Not all British Steel was high-quality, nor was it cheap. After WW1 historic problems in the trade peaked. In 1928, Lord Melchett, Chairman of ICI said "Iron and Steel firms have fallen in arrears. Works were situated in the wrong centres, plants were obsolescent, there was great duplication, and a want of central control." Another quote: "Morale in the steel industry was very low, few had any confidence in the future and large amounts of capital were generally not forthcoming. Those companies which were still able to operate at some profit became ultra-cautious and extremely conservative and unwilling…".
Major customers like Lord Nuffield had a low opinion of British Steel and Steel makers : 'all big cigars and nothing to do'. The rolled steel sheet used to make car bodies has to be of high specification because rolling brings out flaws like no other process. British steel often caused trouble. Although it improved, Nuffield had persistent quality problems with British steel, and was particularly annoyed because it was a third more expensive than steel imported from the US. Bad enough that Sir Herbert Austin and Lord Nuffield both considered setting up their own rolling mills to process slab imported from the US or Europe.
Manufacturing quality has much more to do with production methods and economics than the workforce.
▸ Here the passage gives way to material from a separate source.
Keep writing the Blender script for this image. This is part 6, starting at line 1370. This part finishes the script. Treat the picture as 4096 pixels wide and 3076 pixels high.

The reason US sheet steel was cheaper and better than British steel was mostly to do with economies of scale and the up-to-date plant available in the US. A major steel works needs to be located close to coal, water and ore / scrap. As all the raw materials are heavy, transport needs to be cheap which ideally means the steel-works is in a large capacity sea-port. As the plant takes a minimum 10 square kilometres of land (preferably more), land had better be cheap too! In that context a British Ironworks set up in 19th century Staffordshire to take advantage of local coal and iron ore, exhausted after a century of exploitation, was in a hopeless position. A small, old-fashioned works, fed by coke and ore carried by railway was in deep poo compared a large modern American enterprise built on a continental scale with cheap transport. Today – for much the same geographic reasons – American steel works find themselves at a disadvantage compared with Chinese and Indian steel makers.
The advantages of nationality have also been blurred by globalisation. Under communism Chairman Mao botched a home-grown backyard steel industry in China. This is not how it's done today. In partnership with Western manufacturers, China bought in the best Western technology, equipment, methods and know how. Over the last 20 years there has been a dramatic improvement, and China is pretty much as good at manufacturing as anyone else. No doubt there are a few old or mismanaged steel works and – more likely – process errors, producing quantities of off specification steel, but it's generally unlikely. Steel is high-tech, it's not made by rice-farmers chucking bicycles in a pot and hoping for the best.
Customers do hit problems though. I suspect a likely cause is 'quality' being compromised in the supply chain. Tempting to substitute one type of steel for another when what the customer wants is out-of-stock or a cheaper similar steel is choking the warehouse. There was a scandal a few years back when Boron steel was sold in the UK as mild-steel as a tariff dodge.
Personally I think taking comfort in casual racism is dangerous. Assuming British quality was better in the past gets us absolutely nowhere. So what even if the notion is true? Criticism of foreigners is pointless – they're not going to change. What's necessary is to deliver product that the world wants today, which means we have to get our act together. Contrary to some opinion on the forum, that's exactly what British Industry is doing, for example by concentrating on producing high-end speciality steels rather than the ordinary mass-production stuff we play with. The world moves on. There's no value in mourning spilt milk, banging on about past achievements, or blaming others.